Neste particular, o filme guarda pontos de contato nada
desprezíveis com outra alegoria da guerra preventiva,
a Guerra dos Mundos de Spielberg. Em questão
em ambos os filmes, no de Spielberg em uma seqüência
particularmente polêmica, a legitimação
de um ato de violência em defesa da família
–, em que os filmes refletem em citação
direta ou em alusão o Mystic River de
Eastwood. Em Cronenberg, porém, é muito
clara a opção pela esquiva à discussão
moral de Eastwood ou Spielberg. Cronenberg está
mais próximo de uma mitologia, do terreno simbólico,
que nas mãos dos outros diretores vira terreno
pantanoso.

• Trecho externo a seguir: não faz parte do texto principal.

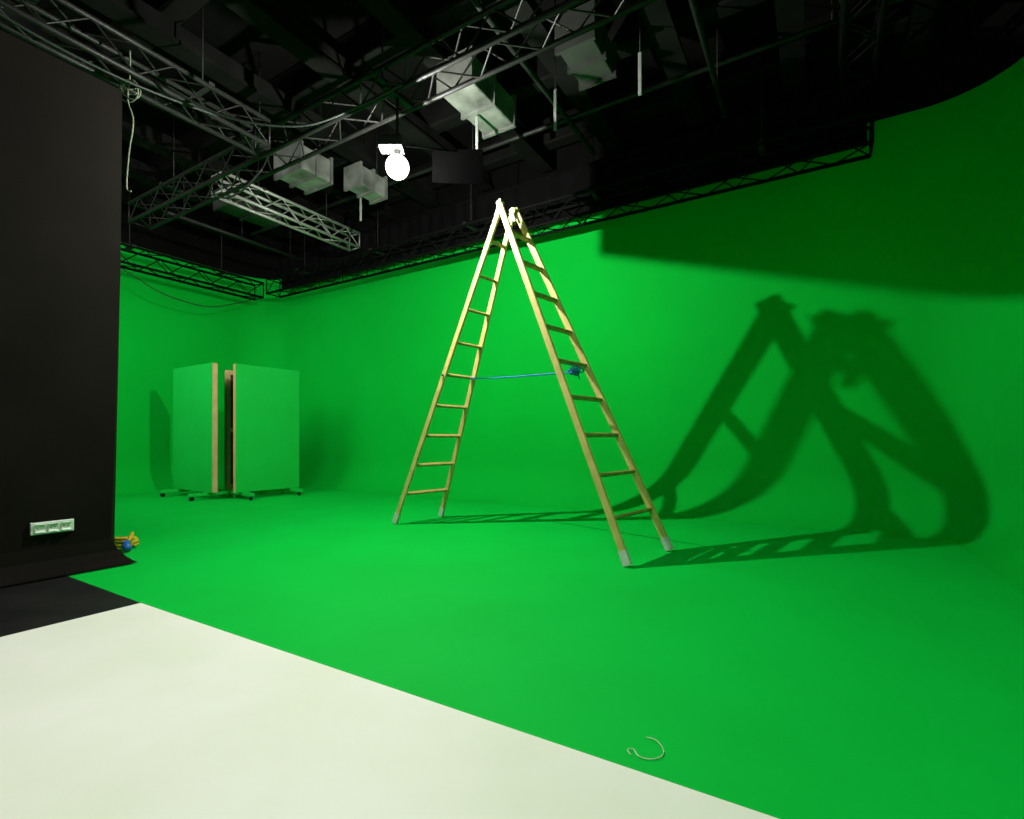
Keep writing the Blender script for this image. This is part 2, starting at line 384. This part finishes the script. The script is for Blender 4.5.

Vide a purificação do protagonista,
na imagem mais carregada de simbologia religiosa da
carreira do diretor, se banhando nas águas plácidas
de um lago depois do parricídio simbólico
cometido em repúdio à brutal herança
que Tom evita receber a todo custo.
No fim, em seqüência antológica à
mesa do jantar, o filho adolescente não consegue
esconder o fascínio, o orgulho e a inspiração
diante do pai; a esposa se vê engolida pela cruel
lógica dos fatos, e se resigna num choro calado
diante da necessidade da presença daquele que
impõe um novo equilíbrio de poder; a criança
assustada do início, com a candura e inocência
típicas, coloca o prato sobre a mesa, restabelecendo
num gesto a ordem familiar e a aceitação
plena. Uma vez afastado o mal maior – a crueldade e
a barbárie sem sentido –, Marcas da Violência
se assume como fábula, dando um sentido ao medo
e à violência. Os monstros no armário
podem ser imaginários ou não – mas, via
das dúvidas, melhor manter a luz acesa.